A co-habitação entre as tecnologias e os movimentos sociais é um fato que marca a contemporaneidade, como por exemplo, o hacktivismo, as rádios comunitárias, dentre outras manifestações. De fato, a tecnologia é apenas uma perspectiva para se olhar para os movimentos sociais e, ao fazermos o uso desta lente, devemos pensar em que medida as novas tecnologias redimensionam esses movimentos.

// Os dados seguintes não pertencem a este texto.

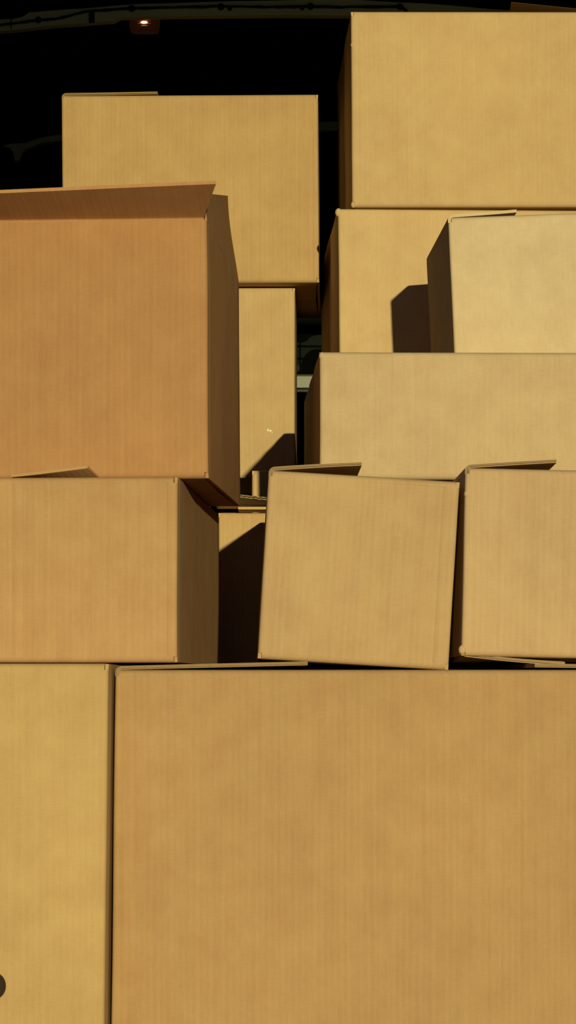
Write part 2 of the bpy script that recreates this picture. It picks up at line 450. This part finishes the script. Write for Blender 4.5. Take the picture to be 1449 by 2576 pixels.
add_prism(bm, [(X_at(x, dF_)-bl.location.x, Z_at(y, dF_)) for x, y in ((700, 835), (700, 862), (745, 858), (752, 861), (765, 860), (773, 857), (778, 850), (786, 845), (800, 842), (830, 841), (830, 835))], -.045, -.004)
link_mesh('glass_reflection', bm, M_MATTE, bl)

# ---------------------------------------------------------------- the stack of boxes
def mat_for(k, r, g, b, flute=1.0): return cardboard('kraft_%s' % k, kraft(r, g, b), flute, 1.3*len(k)+r*7)
G_TOP = Z_at(1685, 1.96)
# lower row
def zt(py, d): return Z_at(py, d)
big = make_box('largest plain box filling the lower right, under the tilted box', mat_for('amber', .81, .65, .52), X_at(273, 1.96), 1.96, FLOOR,
               .66, .62, G_TOP-FLOOR, yaw=.004, grooves=[(.009, .0005)], seed=1, lean=.0112,
               left=dict(ln=.212, ang=88.6, taper=.004, fluted=True), right=dict(ln=.20, ang=89.2, fluted=True))
hh = zt(1669, 1.92)-FLOOR
low_left = make_box('tall box cropped by the lower left edge, left of the largest box', mat_for('straw', .94, .815, .615, .7), X_at(256, 1.92), 1.92, FLOOR,
               .34, .62, hh, yaw=.004, ref='right', grooves=[(.331, .0005)], seed=2, lean=.0112)
bm = bmesh.new()  # glow patches of the lit lens, put in as emissive bars around the bulb
lw = low_left
cx, cz = X_at(-14, 1.92)-lw.location.x, zt(2480, 1.92)-FLOOR
rows = []
for rad, y in ((.0125, -.0002), (.0125, -.0012), (.0105, -.0012), (.0095, .001)):
    rows.append([(cx+rad*math.cos(a*math.pi/16), y-cx*.0, cz+rad*1.15*math.sin(a*math.pi/16)) for a in range(32)])
V = add_grid(bm, rows, True); bm.faces.new(V[0]); bm.faces.new(V[-1][::-1])
hole = link_mesh('finger_hole', bm, plain('painted_hole_shade', (.03, .015, .006), .9), lw, True); hole['label'] = 'dark round finger hole'

# middle row
mid_left = make_box('middle-row box at the left, one flap sprung up, under the open box', mat_for('ochre', .855, .68, .555), X_at(446, 2.04), 2.04, zt(1667, 2.04),
               .34, .46, zt(1199, 2.04)-zt(1667, 2.04), yaw=-.065, ref='right', grooves=[(.15, .0007), (.162, .0005), (.24, .0004), (.328, .0010)], seed=3)
# a flap of it sprung up in the middle of its top
hm = zt(1199, 2.04)-zt(1667, 2.04)
def sprung(px, z, y): return Vector(((px-446)/FPX*2.04, y, hm+z))
bm = bmesh.new()  # glow patches of the lit lens, put in as emissive bars around the bulb
n = 12; rows = []
for i in range(n+1):
    f = i/n
    lo = sprung(25+(219-25)*f, .0004+.0098*f**1.15, .0015); hi_ = sprung(25+(241-25)*f, .0004, .040)
    t1 = Vector((0, 0, .0030))
    rows.append([lo, lo+t1, hi_+t1*.6, hi_])
V = add_grid(bm, rows, True); bm.faces.new(V[0]); bm.faces.new(V[-1][::-1])
link_mesh('top_flap', bm, mid_left.children[0].data.materials[0], mid_left)

hM2 = math.hypot(1655-1180, 32)/FPX*2.04
wM2 = math.hypot(1130-649, 27)/FPX*2.04
tilted = make_box('box tilted clockwise in the middle row with left flap lifted', mat_for('honey', .885, .775, .69), X_at(648, 2.04), 2.04, zt(1656, 2.04)-.0005,
               wM2, .535, hM2, yaw=.02, roll=.0605, grooves=[(.010, .0006), (.200, .0010)], seed=4,
               left=dict(ln=.107, ang=86, fluted=True, curl=1.5, twist=7.6))
mid_right = make_box('middle-row box cropped by the right edge, left flap lifted', mat_for('biscuit', .94, .845, .81), X_at(1161, 2.04), 2.04, zt(1650, 2.04),
               .34, .36, zt(1176, 2.04)-zt(1650, 2.04), yaw=.012, roll=.021, grooves=[(.0125, .0008), (.012+.028, .0004), (.07, .0004)], seed=5,
               knobs=[(.001, .003, .007, .0045), (.003, .003, -.03, .004)],
               left=dict(ln=.106, ang=88, fluted=True, curl=1.0, twist=6.8), bottom=(88.6, 90))
# crushed loose bottom flap under it
make_flap(mid_right, 'bottom_flap', mid_right.children[0].data.materials[0], (.004, .003, .0015), (0, 1, 0), (1, 0, 0), (0, 0, -1), .16, .115, 4.2, curl=-4, taper=.0, fluted=True, twist=-4, ragged=.002)

# behind the gap of the middle row
recessed = make_box('recessed box in the gap left of the tilted box, torn flaps on top', mat_for('toffee', .95, .84, .70), X_at(549, 2.66), 2.66, G_TOP,
               .48, .115, zt(1289, 2.66)-G_TOP, yaw=.0, seed=6, front=90)
m_rec = recessed.children[0].data.materials[0]
hJ = zt(1289, 2.66)-G_TOP
make_flap(recessed, 'torn_flap', m_rec, (.026, -.001, hJ+.002), (1, 0, 0), (0, -1, 0), (0, 0, 1), .095, .034, 3, r=.002, taper=0, fluted=False, seed=2)
make_flap(recessed, 'torn_flap', m_rec, (-.006, .004, hJ+.0075), (1, 0, 0), (0, -1, 0), (0, 0, 1), .118, .078, 6, r=.003, taper=0, fluted=True, skew0=-.008, ragged=.005, curl=2, twist=-9, seed=2)

# open box at the upper left
A_w = .36; A_h = zt(538, 2.065)-zt(1199, 2.04)-.001
opened = make_box('large open-topped box at the left with its front flap folded out', mat_for('cinnamon', .76, .53, .40), X_at(524, 2.065), 2.065, zt(1199, 2.04)+.001,
               A_w, .330, A_h, yaw=-.086, ref='right', lean=-.006, grooves=[(A_w-.102, .0009), (A_w-.098, .0005)], seed=7, front=None, back=88)
mo = opened.children[0].data.materials[0]
mo_x = cardboard('kraft_cinnamon_flap', kraft(.80, .54, .42), 1.0, 2, 'x')
make_flap(opened, 'top_flap', mo_x, (-A_w, T/2, A_h-MARG), (1, 0, 0), (0, 0, 1), (0, 1, 0), A_w, .084, -77.5, taper=.0, inset=.003, skew0=0, skew1=.021, lean=-.006, twist=9)

# side flap of the open box, buckled: far end stands high, near end dips
bm = bmesh.new()  # glow patches of the lit lens, put in as emissive bars around the bulb
nu, nv = 12, 10
hz = A_h-MARG
def flap_pt(u, v, off):
    # u: near..far along the hinge, v: hinge..free edge
    y = .004+u*(.330*DK-.008)
    ln = .032+(.118-.032)*u
    lean_in = .120+.03*math.sin(math.pi*v)
    x = -T/2-off-ln*v*math.sin(lean_in)
    z = hz+ln*v*math.cos(lean_in)
    return (x-.006*z, y, z)
A0 = [[flap_pt(i/nu, j/nv, -T/2) for j in range(nv+1)]+[flap_pt(i/nu, j/nv, T/2) for j in range(nv, -1, -1)] for i in range(nu+1)]
V = add_grid(bm, A0, True); bm.faces.new(V[0]); bm.faces.new(V[-1][::-1])
link_mesh('top_flap', bm, mo, opened, True)

# right hand stack behind
long_box = make_box('wide box under the small front box and behind the middle row', mat_for('sand', .97, .94, .97, .6), X_at(804, 2.22), 2.22, EYE+.2535,
               .46, .54, zt(886, 2.22)-EYE-.2535, yaw=.027, pitch=.03, grooves=[(.012, .0005)], seed=8, knobs=[(.003, .004, -.005, .004)])
small_front = make_box('pale box casting a shadow, standing on the wide box', mat_for('cream', 1.09, 1.12, 1.26, .3), X_at(1144, 2.39), 2.39, EYE+.4290,
               .30, .233, (HY-546)/FPX*2.39-.4290, yaw=.0487, roll=-.045, grooves=[], seed=9,
               left=dict(ln=.094, ang=87.9, fluted=False, curl=-1), right=None)
Dz = EYE+.441
back_right = make_box('box behind the pale one, directly under the top right box', mat_for('wheat', 1.05, .98, .92, .5), X_at(855, 2.76), 2.76, Dz,
               .44, .40, zt(524, 2.76)-Dz, yaw=.0487, lean=-.010, grooves=[(.014, .0006), (.018, .0004)], seed=10, knobs=[(.001, .004, -.006, .0055)])
top_right = make_box('topmost box at the upper right corner', mat_for('barley', 1.0, .92, .84, .6), X_at(886, 2.757), 2.757, zt(522, 2.757)+.001,
               .44, .337, zt(29, 2.757)-zt(522, 2.757), yaw=.034, roll=-.006, grooves=[(.011, .0004), (.106, .0005), (.110, .0005)], seed=11,
               knobs=[(.002, .004, .004, .004), (.002, .003, .25, .003)])
m_t = top_right.children[0].data.materials[0]
bm = bmesh.new()  # glow patches of the lit lens, put in as emissive bars around the bulb
zc_ = zt(29, 2.757)-zt(522, 2.757)
yb, yt = .16*DK, .010
quad = [(.262, yb, zc_+.0005), (.249, yt, zc_+.0166), (.40, yt, zc_+.0015), (.40, yb, zc_+.0005)]
V = add_grid(bm, [[Vector(q)+o for q in quad] for o in (Vector((0, 0, 0)), Vector((0, .0035, .0012)))], True)
bm.faces.new(V[0]); bm.faces.new(V[1][::-1])
link_mesh('top_flap', bm, m_t, top_right)

# left hand stack behind
I_top = zt(722, 2.96); K_top = zt(1183, 2.79); I_bot = zt(1202, 2.96)
upper_left = make_box('upper left box against the dark roof, behind the open box', mat_for('oat', .87, .76, .62), X_at(803, 2.93), 2.93, I_top+.001,
               .421, .29, zt(236, 2.93)-I_top-.001, yaw=-.028, ref='right', lean=-.0065, grooves=[(.411, .0008), (.003, .001)], seed=12,
               left=dict(ln=.158, ang=89.3, fluted=True, curl=-.5))
slim = make_box('upright box under the upper left box, half hidden by the open box', mat_for('maple', .91, .84, .76), X_at(742, 2.96), 2.96, I_bot,
               .29, .27, I_top-I_bot, yaw=-.018, ref='right', grooves=[(.283, .0006)], seed=13)
bm = bmesh.new()  # glow patches of the lit lens, put in as emissive bars around the bulb
for (px, py, sx_, sz_) in ((674, 1082, .0016, .0026), (680, 1084, .0022, .0018), (684, 1088, .0012, .0010)):
    add_ball(bm, (X_at(px, 2.96)-slim.location.x, -.0006, zt(py, 2.96)-slim.location.z), 1.0, (sx_, .0006, sz_), 8)
tf = link_mesh('tape_scrap', bm, plain('pale_tape', (.75, .68, .52), .4), slim, True); tf['label'] = 'tiny pale scrap of tape'
low_back = make_box('narrow lit corner of a box below the upright one', mat_for('fudge', 1.0, .90, .80), X_at(634, 2.79), 2.79, G_TOP,
               .42, .155, K_top-G_TOP, yaw=.03, seed=14, grooves=[])

# boxes of the rear row that carry the load, seen only from the side
make_box('large box at the bottom of the rear row', mat_for('rear', .95, .88, .8), -.36, 2.60, FLOOR, .80, .68, G_TOP-FLOOR-.001, seed=15)
make_box('box behind the open one, carrying the upright box', mat_for('rears', .95, .88, .8), -.36, 3.0, G_TOP, .22, .26, I_bot-G_TOP-.0005, seed=16)
make_box('tall box hidden below the rear right stack', mat_for('rearrs', .95, .88, .8), .06, 2.98, G_TOP, .40, .26, Dz-G_TOP-.002, seed=17)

No caso do feminismo, e mais especificamente do Ciberfeminismo, é preciso termos em conta as diferentes camadas e diferentes temporalidades que as tecnologias utilizadas por esses movimentos perpassam.
Apesar de existirem inúmeras definições para o Ciberfeminismo, o entendemos como uma prática feminista em rede, que tem por intuito, tanto politicamente, quanto esteticamente, a construção de novas ordens e desmontagem de velhos mitos da sociedade através do uso da tecnologia (MARTÍNEZ COLLADO e NAVARRETE, 2006)³. A priori, o Ciberfeminismo não é uno, desde o seu surgimento ele se apresentou de diversas formas e grupos, mas identificamos em seu processo algo que o diferencia de outros feminismos anteriores. Enquanto os movimentos feministas dos anos 1960 e 1970 se multiplicaram pelo resultado de sucessivas cisões internas, resultando em grupos que buscavam ações identitárias afins, diferentes grupos ciberfeministas utilizaram a Internet para se reunirem, trocarem experiências e discutirem as relações entre gênero e tecnologia.
Dessa forma, este movimento, mesmo com seus variados grupos identitários, buscou uma aproximação para trocas e ações de experiências de diferentes fundos culturais em conjunto. Muitos dos grupos ciberfeministas utilizam as tecnologias de comunicação, como a Internet, não só para se organizarem em rede, mas também para construírem novos discursos que problematizam as questões de gênero através de trabalhos que vão desde a produção audiovisual e experiências com midiarte até as experimentações artístico-ativistas na Internet. Em suma, o Ciberfeminismo surgiu em uma época onde são cada vez mais polifônicas as narrativas, as identidades e até mesmo as próprias tecnologias. Porém, as potencialidades como movimento social trazidas pelo ciberfeminismo ainda são incipientes no âmbito brasileiro. O significado da comunicação e da informação, e consequentemente, sua globalização, criaram novos espaços de ação coletiva que devem ser, cada vez mais investigados, questionados e publicizados por mulheres, para mulheres, em especial , as brasileiras!